Atun mengaku meskipun sudah 3 tahun berjalan, belum ada keuntungan secara finansial. Sementara ini, hitung-hitung agar ibu-ibu yang terlibat bisa berkegiatan positif.

"Anggota mendapat kegiatan positif. Kami belum memikirkan ke arah ekonomi, karena kita baru mulai. Sehingga mengurangi kumpul-kumpul yang tidak ada manfaatnya," terangnya.

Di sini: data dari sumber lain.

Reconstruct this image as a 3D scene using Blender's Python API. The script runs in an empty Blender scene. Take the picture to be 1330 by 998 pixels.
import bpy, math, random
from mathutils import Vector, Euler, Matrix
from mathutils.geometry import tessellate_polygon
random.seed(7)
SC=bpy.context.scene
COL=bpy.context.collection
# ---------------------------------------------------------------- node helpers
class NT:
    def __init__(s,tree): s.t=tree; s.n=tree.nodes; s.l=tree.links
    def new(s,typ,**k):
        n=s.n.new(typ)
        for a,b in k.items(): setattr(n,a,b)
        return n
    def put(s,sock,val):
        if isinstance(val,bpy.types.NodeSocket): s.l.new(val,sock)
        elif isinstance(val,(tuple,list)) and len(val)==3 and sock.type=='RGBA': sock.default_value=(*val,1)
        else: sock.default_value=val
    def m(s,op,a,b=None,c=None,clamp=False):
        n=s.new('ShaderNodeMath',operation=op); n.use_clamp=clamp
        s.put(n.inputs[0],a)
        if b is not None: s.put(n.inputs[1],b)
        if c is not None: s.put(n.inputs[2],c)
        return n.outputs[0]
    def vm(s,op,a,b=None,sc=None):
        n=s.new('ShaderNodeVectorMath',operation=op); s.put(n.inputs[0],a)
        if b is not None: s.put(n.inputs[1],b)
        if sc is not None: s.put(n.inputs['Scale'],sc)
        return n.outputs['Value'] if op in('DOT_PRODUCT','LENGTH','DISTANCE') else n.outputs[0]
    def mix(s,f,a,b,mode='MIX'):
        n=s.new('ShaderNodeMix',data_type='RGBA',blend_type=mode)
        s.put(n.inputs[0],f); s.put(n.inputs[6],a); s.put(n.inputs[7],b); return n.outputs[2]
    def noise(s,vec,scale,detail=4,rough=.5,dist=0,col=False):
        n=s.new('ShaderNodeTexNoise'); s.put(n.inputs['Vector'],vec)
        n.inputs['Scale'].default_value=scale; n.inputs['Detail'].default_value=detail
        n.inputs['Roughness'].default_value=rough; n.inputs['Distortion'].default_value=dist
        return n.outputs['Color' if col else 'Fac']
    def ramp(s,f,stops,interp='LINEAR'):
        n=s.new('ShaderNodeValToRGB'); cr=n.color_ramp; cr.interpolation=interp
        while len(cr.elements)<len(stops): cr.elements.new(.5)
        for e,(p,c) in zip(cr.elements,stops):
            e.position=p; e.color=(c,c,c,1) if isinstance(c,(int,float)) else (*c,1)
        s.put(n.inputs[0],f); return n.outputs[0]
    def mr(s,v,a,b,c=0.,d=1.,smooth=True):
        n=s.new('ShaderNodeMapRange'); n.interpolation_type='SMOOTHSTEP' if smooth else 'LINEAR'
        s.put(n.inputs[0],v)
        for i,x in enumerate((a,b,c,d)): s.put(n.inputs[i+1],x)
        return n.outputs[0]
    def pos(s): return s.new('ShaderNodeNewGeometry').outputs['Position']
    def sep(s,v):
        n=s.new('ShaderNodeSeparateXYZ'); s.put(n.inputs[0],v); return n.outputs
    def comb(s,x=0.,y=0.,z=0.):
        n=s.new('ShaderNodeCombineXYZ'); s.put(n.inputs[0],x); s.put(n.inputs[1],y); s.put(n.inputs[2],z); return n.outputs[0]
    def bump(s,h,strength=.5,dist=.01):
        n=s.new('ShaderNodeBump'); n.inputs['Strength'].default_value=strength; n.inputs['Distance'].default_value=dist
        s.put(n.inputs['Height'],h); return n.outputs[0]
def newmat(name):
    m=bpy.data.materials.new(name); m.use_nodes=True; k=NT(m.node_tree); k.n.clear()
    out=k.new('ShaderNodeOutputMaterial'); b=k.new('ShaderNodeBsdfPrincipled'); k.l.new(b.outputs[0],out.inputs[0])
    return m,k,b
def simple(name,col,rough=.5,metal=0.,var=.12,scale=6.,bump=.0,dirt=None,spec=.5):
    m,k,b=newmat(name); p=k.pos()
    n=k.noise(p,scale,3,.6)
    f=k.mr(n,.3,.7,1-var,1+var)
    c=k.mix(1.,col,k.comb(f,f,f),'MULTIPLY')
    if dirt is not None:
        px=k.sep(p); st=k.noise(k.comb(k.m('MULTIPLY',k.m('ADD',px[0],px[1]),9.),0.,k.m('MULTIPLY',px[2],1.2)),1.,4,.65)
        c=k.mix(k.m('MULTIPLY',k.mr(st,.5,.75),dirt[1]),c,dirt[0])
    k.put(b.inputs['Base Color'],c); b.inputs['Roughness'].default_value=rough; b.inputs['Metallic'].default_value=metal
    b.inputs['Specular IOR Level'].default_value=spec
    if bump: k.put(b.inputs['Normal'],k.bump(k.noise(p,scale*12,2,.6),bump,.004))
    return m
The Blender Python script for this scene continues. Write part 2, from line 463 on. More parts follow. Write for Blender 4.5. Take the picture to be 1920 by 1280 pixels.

Greenhouse hidroponik yang saat ini berdiri diuntungkan dengan adanya panel surya untuk mengoperasikan listrik dan pompa air. Karena dahulu, masyarakat iuran untuk membayar listrik.

"Ini greenhouse menggunakan panel surya. Kita sudah tidak mengandalkan listrik dari warga. Bantuan dari CSR Pertamina sebesar  1.000 Watt sekitar setahun lalu. Setelah adanya ini sangat hemat karena kami tidak dibebani bayar listrik dan sebagainya," akunya.

Sebelum ada panel surya, penyemprotan dilakukan secara manual. Saat itu greenhouse belum berdiri. Panel surya diberikan setelah ada greenhouse karena khusus untuk penyemaian bibit sayuran.

Lurah Tegalreja, Sri Subarwati mengungkapkan sangat terbantu dengan adanya kegiatan positif yang dilakukan oleh ibu-ibu setempat. Dirinya berharap kedepan selain ada manfaat ekonomi untuk meningkatkan pendapatan keluarga, lokasi greenhouse eco smart ini bisa menjadi wisata edukasi tentang cara bertani dengan metode hidroponik.

"Melihat perkembangan kampung KB Gadis harapan kami siswa pendidikan ataupun perkuliahan untuk lebih mendalami tentang bagaimana mengelola hidroponik dan manfaatnya di bidang ekonomi," ujarnya.

Sementara itu, Area Manager Communication, Relations & CSR PT Kilang Pertamina International Unit Cilacap Cecep Supriyatna menjelaskan engenai pemasangan solar cell yang ada di kampung gadis, karena memang disitu tadinya masih menggunakan energi listrik.

"Kita mencoba agar listrik disitu bisa mandiri dan tidak berbayar. Kita bantu dengan solar cell untuk keberlanjutan. Selain hemat juga lebih ramah lingkungan," katanya.

Selain untuk penerangan dan operasional taman, penggunaan listrik disitu untuk mengaliri hidroponik menggunakan pompa air. Ini juga sekaligus untuk mempermudah warga agar lebih mandiri dan lebih hemat.